Mystery Flora: I Am Flower, Hear Me Roar

I think these flowers might be monkeying around. Then again, flora isn’t my forte – which is why I’m grateful to have you lot. I can traipse around in the wild (or domestic) looking for pretty plants to photograph, and then come back to my experts.

I love you guys.

There aren’t so many flowers in late September, but these were happily blooming along the Iron Goat Trail.

Mystery Flora I

These look like little purple lions to me, roaring in the face of impending winter. Life is harder up here than it is in the Puget Lowland. It snows deep and often. Everything erupts in the short summer, taking advantage of every second of sunlight.

Mystery Flora II

Several of these were busy getting their bloom-time in while they could. Absolutely lovely.

Mystery Flora III

I’m so glad evolution headed in the direction of flowers. Regular plants are beautiful and all, and some of them can be quite fascinating, but there’s nothing quite so showy as flowers.

Makes you wonder what it’s been up to on other worlds, eh?


Mystery Flora: I Am Flower, Hear Me Roar

12 thoughts on “Mystery Flora: I Am Flower, Hear Me Roar

  1. 1

    It’s a species of Labiate (it means lipped)probably one of the deadnettles.I’m not sure which ones you get in your area.

    In Europe I would have said it was the wonderfully named “Black Horehound”, Ballota nigra.
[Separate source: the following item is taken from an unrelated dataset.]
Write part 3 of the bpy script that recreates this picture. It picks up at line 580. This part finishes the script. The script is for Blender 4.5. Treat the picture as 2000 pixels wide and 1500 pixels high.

The leaves seem to be pointed which rules out Red Deadnettle, I think.

    The labiates are a very large family and , as usual, I could be very wrong.

  2. rq

    I’m going to say red hemp nettle (or at least a hemp nettle of some kind – Galeopsis). Same group as the horehound, but the leaves are less hairy and look more suited to this one. Besides, flower colour is a brighter pink; I think the black horehound is actually more purply-blue in colour. If it’s not that, it is the horehound – it seems to be spread rather widely. (#3; loved the drawing)
    And I’m not sure, but I think it’s not a native species (the hemp-nettle). They’re all useful in all kinds of herbal remedies, at any rate, and nettles in this part of Europe are known as anti-inflammatories, astringents, and also good in soups. Never tried it myself, but apparently the common stinging nettle is especially delicious.

    Also, the title of your post seems especially interesting to me – the lion bit, because it makes me think of snapdragons, which in Latvian are called ‘lion’s mouths’, except due to a quirk of the language, when I was little, I always thought they were ‘fairy mouths’. They’re all Lamiales, anyway…
    And for this reason, the Labiata designation seems especially appropriate. Mouths, lips, lions, fairies and dragons…

  3. 7

    It’s a dead nettle. Alive, but “dead” because it doesn’t sting.

    Probably purple, possibly spotted. Lamium sp., maybe L. maculata, maybe L. purpurea. These are common around here in the Fraser valley, in wetlands, ditch edges, creek sides, etc. Look for them in the spring, when the new shoots are almost as vividly coloured as the flowers.

  4. 8

    Hi Susannah

    How late do your deadnettles flower?

    One of the reasons I went with Horehound is that it flowers late into September, our deadnettles are usually over by then.

  5. 9

    Our seasons are all off this year. It’s ‘way too warm and dry, and many of my plants that should have shut down long ago are still blooming. Even the spring-flowering bleeding hearts were still in bloom last week.

  6. 10

    It’s clearly a Stachys, not a Lamium or anything like that. But, it’s some Pac. NW species that I don’t know. My best guess is S. chamissonis, based on the treatment in Abrams Illustr. Flora of the Pacific States (1951), but that’s pretty old and revisions have doubtless been made. There’s one called S. cooleyae (or something like that, IIRC) that has large purple fls. like those seen here, but it’s not even mentioned by Abrams.